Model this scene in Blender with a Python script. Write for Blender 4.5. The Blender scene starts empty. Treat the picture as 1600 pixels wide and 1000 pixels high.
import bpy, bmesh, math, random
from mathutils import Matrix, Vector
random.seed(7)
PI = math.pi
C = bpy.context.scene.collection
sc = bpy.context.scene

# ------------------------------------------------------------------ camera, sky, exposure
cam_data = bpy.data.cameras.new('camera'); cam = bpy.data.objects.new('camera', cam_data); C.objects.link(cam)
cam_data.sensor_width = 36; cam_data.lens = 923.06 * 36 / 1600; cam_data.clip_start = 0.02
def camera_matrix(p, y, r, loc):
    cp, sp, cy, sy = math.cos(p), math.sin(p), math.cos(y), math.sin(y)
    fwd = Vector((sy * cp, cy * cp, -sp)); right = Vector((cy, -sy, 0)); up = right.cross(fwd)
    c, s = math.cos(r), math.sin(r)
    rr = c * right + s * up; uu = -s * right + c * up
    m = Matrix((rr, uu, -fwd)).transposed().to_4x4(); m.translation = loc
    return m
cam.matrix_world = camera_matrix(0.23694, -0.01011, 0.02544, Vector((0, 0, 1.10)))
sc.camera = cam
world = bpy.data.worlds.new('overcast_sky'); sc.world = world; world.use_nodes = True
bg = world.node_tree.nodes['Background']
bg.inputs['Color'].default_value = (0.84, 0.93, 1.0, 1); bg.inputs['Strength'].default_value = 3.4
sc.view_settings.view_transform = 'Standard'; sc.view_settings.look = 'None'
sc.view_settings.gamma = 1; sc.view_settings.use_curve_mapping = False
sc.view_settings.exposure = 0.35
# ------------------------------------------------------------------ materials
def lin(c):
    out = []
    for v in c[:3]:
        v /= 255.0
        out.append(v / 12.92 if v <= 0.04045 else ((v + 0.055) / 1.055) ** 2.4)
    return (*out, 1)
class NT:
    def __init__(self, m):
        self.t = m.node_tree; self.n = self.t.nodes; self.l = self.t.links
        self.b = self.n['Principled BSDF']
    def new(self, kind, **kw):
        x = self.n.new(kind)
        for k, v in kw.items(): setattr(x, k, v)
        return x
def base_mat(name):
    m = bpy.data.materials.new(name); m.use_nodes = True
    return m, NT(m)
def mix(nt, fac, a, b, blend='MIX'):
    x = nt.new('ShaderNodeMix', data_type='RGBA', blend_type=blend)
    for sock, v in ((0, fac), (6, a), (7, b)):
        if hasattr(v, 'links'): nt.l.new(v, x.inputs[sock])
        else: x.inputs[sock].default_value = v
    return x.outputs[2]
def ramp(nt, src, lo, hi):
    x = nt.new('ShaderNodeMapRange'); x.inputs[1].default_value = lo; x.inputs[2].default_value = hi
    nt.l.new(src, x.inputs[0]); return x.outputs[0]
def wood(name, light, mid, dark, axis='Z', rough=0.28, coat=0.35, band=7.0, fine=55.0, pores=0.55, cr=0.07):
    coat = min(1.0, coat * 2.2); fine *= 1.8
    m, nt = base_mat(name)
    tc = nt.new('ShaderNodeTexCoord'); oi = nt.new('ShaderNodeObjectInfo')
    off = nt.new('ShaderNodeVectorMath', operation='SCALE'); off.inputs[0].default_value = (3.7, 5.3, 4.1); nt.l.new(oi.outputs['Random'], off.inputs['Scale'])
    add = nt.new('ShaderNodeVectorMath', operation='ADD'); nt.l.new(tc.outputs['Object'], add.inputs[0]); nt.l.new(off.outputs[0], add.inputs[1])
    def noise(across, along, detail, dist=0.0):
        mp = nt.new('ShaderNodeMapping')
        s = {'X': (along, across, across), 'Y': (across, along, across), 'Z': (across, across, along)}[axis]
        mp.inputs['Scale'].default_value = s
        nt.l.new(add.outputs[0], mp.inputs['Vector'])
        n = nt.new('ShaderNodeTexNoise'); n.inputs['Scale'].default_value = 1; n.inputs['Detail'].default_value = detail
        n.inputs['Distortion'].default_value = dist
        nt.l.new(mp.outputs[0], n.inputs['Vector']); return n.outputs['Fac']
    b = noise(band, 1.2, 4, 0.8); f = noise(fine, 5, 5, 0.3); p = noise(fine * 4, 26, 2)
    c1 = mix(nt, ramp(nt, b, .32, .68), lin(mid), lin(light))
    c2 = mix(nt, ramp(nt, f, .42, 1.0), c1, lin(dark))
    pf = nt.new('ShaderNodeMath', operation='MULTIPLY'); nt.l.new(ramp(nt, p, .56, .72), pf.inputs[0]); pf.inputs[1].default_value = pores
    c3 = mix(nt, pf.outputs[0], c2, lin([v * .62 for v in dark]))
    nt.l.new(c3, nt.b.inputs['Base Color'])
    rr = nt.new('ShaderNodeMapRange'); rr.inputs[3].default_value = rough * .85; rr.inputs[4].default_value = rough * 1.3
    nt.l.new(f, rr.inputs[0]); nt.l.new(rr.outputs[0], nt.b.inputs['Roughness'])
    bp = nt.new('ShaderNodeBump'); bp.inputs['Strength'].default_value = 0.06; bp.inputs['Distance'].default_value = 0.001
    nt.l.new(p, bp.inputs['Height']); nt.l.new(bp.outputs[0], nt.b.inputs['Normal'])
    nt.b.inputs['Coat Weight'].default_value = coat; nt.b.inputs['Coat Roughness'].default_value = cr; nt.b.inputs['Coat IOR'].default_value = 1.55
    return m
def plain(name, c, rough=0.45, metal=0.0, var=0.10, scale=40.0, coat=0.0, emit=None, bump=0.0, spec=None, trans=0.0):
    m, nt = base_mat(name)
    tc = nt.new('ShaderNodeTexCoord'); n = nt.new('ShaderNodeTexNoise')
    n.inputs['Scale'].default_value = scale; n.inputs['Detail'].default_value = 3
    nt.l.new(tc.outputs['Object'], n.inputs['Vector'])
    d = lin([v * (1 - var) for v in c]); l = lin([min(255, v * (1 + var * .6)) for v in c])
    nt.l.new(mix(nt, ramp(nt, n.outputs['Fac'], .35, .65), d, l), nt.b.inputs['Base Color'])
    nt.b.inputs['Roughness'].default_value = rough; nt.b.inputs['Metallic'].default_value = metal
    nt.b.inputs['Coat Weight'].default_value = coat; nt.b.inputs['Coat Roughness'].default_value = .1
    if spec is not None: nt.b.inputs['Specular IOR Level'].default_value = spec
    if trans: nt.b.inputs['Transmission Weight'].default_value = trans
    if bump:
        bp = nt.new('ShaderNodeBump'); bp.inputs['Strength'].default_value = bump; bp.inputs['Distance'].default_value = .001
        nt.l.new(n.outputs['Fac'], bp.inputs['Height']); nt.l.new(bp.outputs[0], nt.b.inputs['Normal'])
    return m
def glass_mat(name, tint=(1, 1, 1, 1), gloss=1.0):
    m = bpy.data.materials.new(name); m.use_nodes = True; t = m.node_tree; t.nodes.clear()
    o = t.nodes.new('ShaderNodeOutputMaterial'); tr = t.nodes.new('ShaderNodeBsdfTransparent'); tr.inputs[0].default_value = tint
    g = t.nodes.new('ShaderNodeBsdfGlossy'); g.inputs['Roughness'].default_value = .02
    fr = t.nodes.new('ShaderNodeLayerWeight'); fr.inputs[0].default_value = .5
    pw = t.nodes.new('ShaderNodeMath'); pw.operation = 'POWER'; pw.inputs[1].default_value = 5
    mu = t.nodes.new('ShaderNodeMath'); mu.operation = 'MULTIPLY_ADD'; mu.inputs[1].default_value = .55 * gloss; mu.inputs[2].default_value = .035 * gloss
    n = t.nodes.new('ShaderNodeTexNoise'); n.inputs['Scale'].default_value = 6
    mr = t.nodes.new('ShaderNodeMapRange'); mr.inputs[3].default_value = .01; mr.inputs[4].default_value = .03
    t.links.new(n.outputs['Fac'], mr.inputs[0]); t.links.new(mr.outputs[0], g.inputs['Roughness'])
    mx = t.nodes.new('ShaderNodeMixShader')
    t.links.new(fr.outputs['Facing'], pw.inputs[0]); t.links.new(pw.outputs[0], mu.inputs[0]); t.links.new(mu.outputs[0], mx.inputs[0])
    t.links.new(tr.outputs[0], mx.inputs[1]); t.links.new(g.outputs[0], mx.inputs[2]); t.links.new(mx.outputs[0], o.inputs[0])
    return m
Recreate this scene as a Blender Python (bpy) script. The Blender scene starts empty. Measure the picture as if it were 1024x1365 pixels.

STATED GOAL
In the listing above, please print only the lines from the first one to the line where "sc = bpy.context.scene" appears, exactly as written, both of those lines included.

TASK OUTPUT
Model this scene in Blender with a Python script. Write for Blender 4.5. The Blender scene starts empty. Treat the picture as 1600 pixels wide and 1000 pixels high.
import bpy, bmesh, math, random
from mathutils import Matrix, Vector
random.seed(7)
PI = math.pi
C = bpy.context.scene.collection
sc = bpy.context.scene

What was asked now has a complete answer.